Advertisement

Fans Are Along for Martin’s Ride

Share

Casey Martin had already played for four hours when he teed off Thursday on the 16th hole at the Olympic Club. The ball sliced slightly to the right, nestling on the edge of the deep rough next to the fairway. As shots went during the first round of the U.S. Open, there was nothing memorable about this one.

Yet, in the time it took Martin to retrieve his tee and walk to the fringe of the tee box, applause from the gallery had swelled into the sort of ovation usually reserved for the sport’s kings and princes, a Jack Nicklaus, a Tom Watson or a Tiger Woods.

“What did I do?” Martin asked his caddie.

What did he do?

Where do you want to begin?

When he started playing golf despite pain so severe in his right leg from a rare circulatory disorder that his brother could hear him moaning through the wall separating their bedrooms? Or when he went to court to force the PGA to allow him to pursue a career as a professional golfer? Or when he sank a 25-foot putt on the 38th hole two weeks ago to qualify for a berth in the 98th U.S. Open?

Advertisement

How about Thursday?

A round that began under an overcast sky ended five hours later in virtual darkness. He finished it in the kind of conditions one would expect in a city of which one of the Olympic Club’s early members, Mark Twain, once said, “The coldest winter I ever spent was a summer in San Francisco.” His score appeared as if it would be respectable until he bogeyed the last two holes for a 74, four over par and eight shots behind leader Payne Stewart.

But if there’s one thing Martin can do as well as any golfer in the world, it is persevere. “I realize I didn’t play great,” he said. “But I’m there. I’m still in the tournament.”

Anybody who believes Martin has an advantage because he’s the only player allowed to ride in a cart has never seen him play.

The pain in his leg, he acknowledges, is not as excruciating as it was before the U.S. District Court in his hometown of Eugene, Ore., ruled that he could use the cart under the Americans With Disabilities Act. But he is never entirely free from it, his limp becoming more pronounced with each hole.

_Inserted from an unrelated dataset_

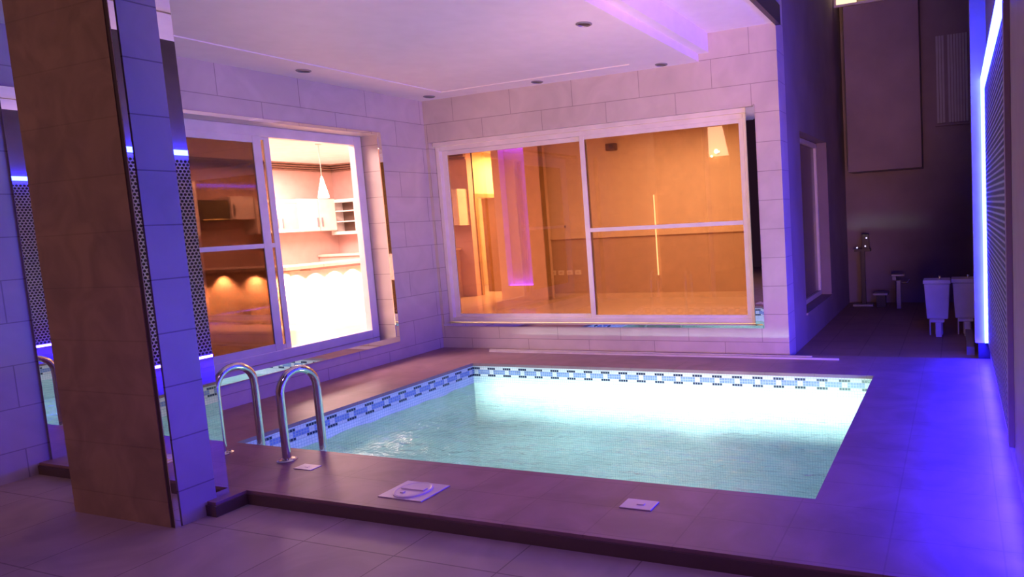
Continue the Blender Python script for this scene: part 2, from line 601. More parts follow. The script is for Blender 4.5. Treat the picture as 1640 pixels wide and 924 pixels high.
# ------------------------------------------------------------------ left wall with its window
m = MB()
m.box(-WT, 0, LY0, 0.0, -0.4, 4.2)
m.box(-WT, 0, -12.0, LY1, -0.5, 4.2)
m.box(-WT, 0, LY1, LY0, -0.4, LZ0)
m.box(-WT, 0, LY1, LY0, LZ1, 4.2)
struct('wall_left', m, M['stone_y'], 'pale stone clad wall with the open kitchen window', 'wall')

# ------------------------------------------------------------------ back wall with its window
m = MB()
m.box(-WT, BX0, 0, BT, -0.4, 4.2)
m.box(BX1, W, 0, BT, -0.4, 4.2)
m.box(BX0, BX1, 0, BT, -0.4, BZ0)
m.box(BX0, BX1, 0, BT, BZ1, 4.2)
struct('wall_back', m, M['stone_x'], 'pale stone clad wall behind the pool with the wide amber window', 'wall')


def ring(mb, plane_axis, u0, u1, z0, z1, p0, p1, w):
    """Rectangular frame of bars, thickness p0..p1 on plane_axis ('x' or 'y')."""
    def bx(a0, a1, b0, b1):
        if plane_axis == 'y':
            mb.box(a0, a1, p0, p1, b0, b1)
        else:
            mb.box(p0, p1, a0, a1, b0, b1)
    bx(u0, u0 + w, z0, z1)
    bx(u1 - w, u1, z0, z1)
    bx(u0 + w, u1 - w, z0, z0 + w)
    bx(u0 + w, u1 - w, z1 - w, z1)
    return mb


# left window (kitchen) --------------------------------------------------------
win1 = tag(ring(MB(), 'x', LY1, -0.765, LZ0 + 0.005, LZ1, -0.325, -0.235, 0.10).build('window_1', M['white_frame'], bevel=0.006),
           'white sliding kitchen window, right half open onto the bright kitchen', 'window', kind='structure')
# fixed sash in front
m = ring(MB(), 'x', LY1 + 0.09, -1.985, 0.36, 2.50, -0.262, -0.238, 0.085)
m.box(-0.262, -0.238, LY1 + 0.17, -2.07, 1.395, 1.44)
s = m.build('sash', M['white_frame'], win1, bevel=0.004)
MB().box(-0.252, -0.248, LY1 + 0.175, -2.07, 0.44, 1.396).box(-0.252, -0.248, LY1 + 0.175, -2.07, 1.439, 2.416).build('pane', M['smoked_glass'], s)
m = ring(MB(), 'x', LY1 + 0.14, -1.865, 0.36, 2.515, -0.302, -0.278, 0.06)
m.box(-0.302, -0.278, LY1 + 0.19, -1.92, 1.395, 1.44)
s = m.build('sash', M['white_frame'], win1, bevel=0.004)
MB().box(-0.292, -0.288, LY1 + 0.195, -1.92, 0.42, 1.396).box(-0.292, -0.288, LY1 + 0.195, -1.92, 1.439, 2.456).build('pane', M['smoked_glass'], s)
# mirror-faced trims and sill
MB().box(-0.23, 0.012, LY1, LY0, LZ0 - 0.005, LZ0 + 0.008).box(0.0, 0.012, LY1, LY0, LZ0 - 0.055, LZ0 - 0.005).build('mirror_sill', M['mirror'], win1)
MB().box(0.0, 0.012, LY0, LY0 + 0.045, LZ0 - 0.055, LZ1 + 0.03).build('mirror_trim', M['mirror'], win1)
MB().box(0.0, 0.010, LY1, LY0, LZ1, LZ1 + 0.03).build('mirror_trim', M['mirror'], win1)
MB().box(0.001, 0.02, -4.05, -3.93, 0.0, 2.62).build('mirror_trim', M['mirror'], win1)

# back window (living room) ----------------------------------------------------
FY0, FY1 = 0.10, 0.20
win2 = tag(ring(MB(), 'y', BX0 + 0.005, 4.085, BZ0 + 0.03, 2.50, FY0, FY1, 0.055).build('window_2', M['white_frame'], bevel=0.006),
           'wide white sliding window glowing amber in the wall behind the pool', 'window', kind='structure')
m = ring(MB(), 'y', BX0 + 0.06, 2.145, 0.335, 2.465, 0.155, 0.185, 0.07)
s = m.build('sash', M['white_frame'], win2, bevel=0.004)
MB().box(BX0 + 0.13, 2.076, 0.168, 0.172, 0.405, 2.396).build('pane', M['bronze_glass'], s)
m = ring(MB(), 'y', 2.085, 4.04, 0.335, 2.465, 0.115, 0.145, 0.06)
m.box(2.145, 3.98, 0.115, 0.145, 1.355, 1.40)
s = m.build('sash', M['white_frame'], win2, bevel=0.004)
MB().box(2.144, 3.981, 0.128, 0.132, 0.394, 1.356).box(2.144, 3.981, 0.128, 0.132, 1.399, 2.406).build('pane', M['bronze_glass'], s)
MB().box(4.088, BX1 - 0.002, 0.03, 0.10, BZ0 + 0.03, BZ1 - 0.002).build('mirror_trim', M['mirror'], win2)
MB().box(BX0, BX1, -0.012, 0.10, BZ0 - 0.004, BZ0 + 0.026).build('mirror_sill', M['mirror'], win2)
MB().box(BX1 - 0.004, BX1 + 0.012, -0.012, 0.03, BZ0 - 0.004, BZ1 + 0.01).build('mirror_trim', M['mirror'], win2)
MB().box(BX0 + 0.01, 4.085, 0.06, 0.10, 2.50, BZ1).build('head_rail', M['white_frame'], win2)

# ------------------------------------------------------------------ ceiling over the pool
YFRONT = -4.7
m = MB()
# raised centre, border band of the soffit, higher ceiling on the right
m.box(-0.0, XS, YFRONT, 0, H + 0.010, H + 0.28)
m.box(0.0, 0.56, YFRONT, 0, H, H + 0.010)
m.box(2.98, XS, YFRONT, 0, H, H + 0.010)
m.box(0.56, 2.98, -0.30, 0, H, H + 0.010)
m.box(XS, XS + 0.112, YFRONT, 0, H + 0.079, H + 0.273)
m.box(XS + 0.112, W, YFRONT, 0, HP, HP + 0.12)
struct('ceiling', m, M['plaster'], 'white plaster ceiling with stepped edge over the pool', 'ceiling')
m = MB()
m.box(W, W + 0.05, YFRONT, 0.0, HP - 0.03, HP + 0.16)
struct('trim_2', m, M['dark'], 'dark metal edge along the outer rim of the ceiling', 'trim')

# recessed downlights (off)
dl = None
spots = [(0.33, -1.905, H, 'unlit downlight in the ceiling above the kitchen window'),
         (0.296, -0.20, H, 'unlit downlight in the ceiling corner where the two stone walls meet'),
         (1.762, -0.152, H, 'unlit downlight above the left part of the amber window'),
         (3.257, -0.13, H, 'unlit downlight above the amber window, beside the ceiling step'),
         (3.325, -1.834, H, 'unlit downlight out in the ceiling, nearest the viewer along the step')]
for x, y, z, lb in spots:
    if dl is None:
        dl = thing('downlight', lb, 'ceiling light', (x, y, z), 'recessed ceiling downlights')
        MB().lathe((x, y, z), [(0.066, 0.002), (0.066, -0.006), (0.055, -0.012), (0.050, -0.004), (0.050, 0.002)]).build('bezel', M['grey_metal'], dl)
        MB().lathe((x, y, z), [(0.049, 0.001), (0.049, -0.003), (0.02, -0.0035)]).build('lens', M['dark'], dl)
    else:
        copy_thing(dl, (x, y, z), lb, 'recessed ceiling downlights')

# ------------------------------------------------------------------ stone pillar on the lower floor
PB0, PB1 = -4.478, -4.165
m = MB()
m.box(1.11, 1.985, PB0, PB0 + 0.03, LOW, 3.6)
m.box(1.11, 2.008, PB0 + 0.03, PB1, LOW, 3.6)
pil = struct('pillar', m, M['brown'], 'square pillar with brown stone front standing on the lower floor', 'pillar')
MB().box(2.008, 2.028, -4.442, -4.246, LOW, 3.6).build('stone_stripe', M['stripe'], pil)
MB().box(1.987, 2.012, PB0 + 0.004, -4.4425, LOW, 3.6).build('edge_trim', M['dark'], pil)
MB().box(2.012, 2.020, PB0 + 0.004, -4.4425, LOW, 3.6).build('mirror_strip', M['mirror'], pil)
MB().box(2.009, 2.020, -4.2455, PB1, LOW, 3.6).build('mirror_strip', M['mirror'], pil)

# ------------------------------------------------------------------ right wall with honeycomb feature panel
m = MB()
m.box(RX, RX + 0.25, -12.0, 0.3, -0.5, 5.5)
m.box(RX + 0.05, RX + 0.25, 0.3, 7.0, -0.5, 5.5)
struct('wall_right', m, M['panel_wall'], 'tall dark wall on the right holding the honeycomb panel', 'wall')
m = MB()
m.box(6.212, RX, 0.0, 0.25, 0.15, 5.5)
struct('trim_3', m, M['surround'], 'pale return beside the blue light strip on the right', 'wall return')
m = MB()
m.box(6.24, RX, 0.06, 0.25, LOW + 0.03, 0.15)
struct('trim_4', m, M['dark'], 'dark recessed plinth under the pale return', 'plinth')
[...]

“God, it’s painful just watching him,” a member of his gallery, Chip Eggers of Manhattan Beach, said after Martin left his cart about 40 yards from the sixth green Thursday and walked the rest of the distance with his caddie, former Stanford teammate Steve Burdick.

Martin, 26, didn’t have to sue the U.S. Golf Assn. to play here. Officials accepted him without complaint after he earned a berth, although they supplied him with a one-seat cart early this week that, according to American Golf Car President Roger Pretekin, is “good for shopping malls but not the steep hills of the Olympic Club.”

Advertisement

After one broke down in a practice round Monday, the USGA gave him the more traditional two-seat cart that he drove during the first round.

“You want to know the ironic thing about this cart?” Martin’s attorney, Bill Wiswall, said while watching his client play Thursday. “It’s endorsed by Arnold Palmer and Jack Nicklaus, who were two of the most outspoken players against Casey when the PGA made its case.”

Some players here this week have gone out of their way to welcome Martin. One is Woods, even though he lost $30 to his former Stanford teammate in a practice round Tuesday. Another is John Daly, who said he wants to be paired with Martin so he can keep his soft drinks in the cart.

Others, such as Nicklaus and Watson, emphasized that they also support Martin as an individual. But they refused to budge from their stance that the PGA should be allowed to decide its own rules.

That is the kind of thinking that made the Americans With Disabilities Act necessary. That is the kind of thinking that would allow discrimination in the workplace. That is the kind of thinking that allowed the PGA to remain segregated until 1964, 17 years after Jackie Robinson and nine years after Rosa Parks.

The PGA, stubbornly, is appealing the Martin decision in the U.S. Ninth Circuit in San Francisco.

Advertisement

If the first round of the U.S. Open is an indication, the court of public opinion favors Martin.

He said he was overwhelmed by the ovation he received when his name was announced at the first tee.

“I have to admit I was almost crying,” he said. “I had to get up there and hit it quick before I thought about what was going on.”

It would be nice to report that he was inspired to shoot the round of his life. That will have to wait, perhaps for today, or the Greater Hartford Open, the first regular PGA tournament to offer him an exemption, or for next year’s Masters, which has announced it will gladly accept him if he qualifies.

But Thursday was still a significant day, because he was here. That’s why they call it the U.S. Open.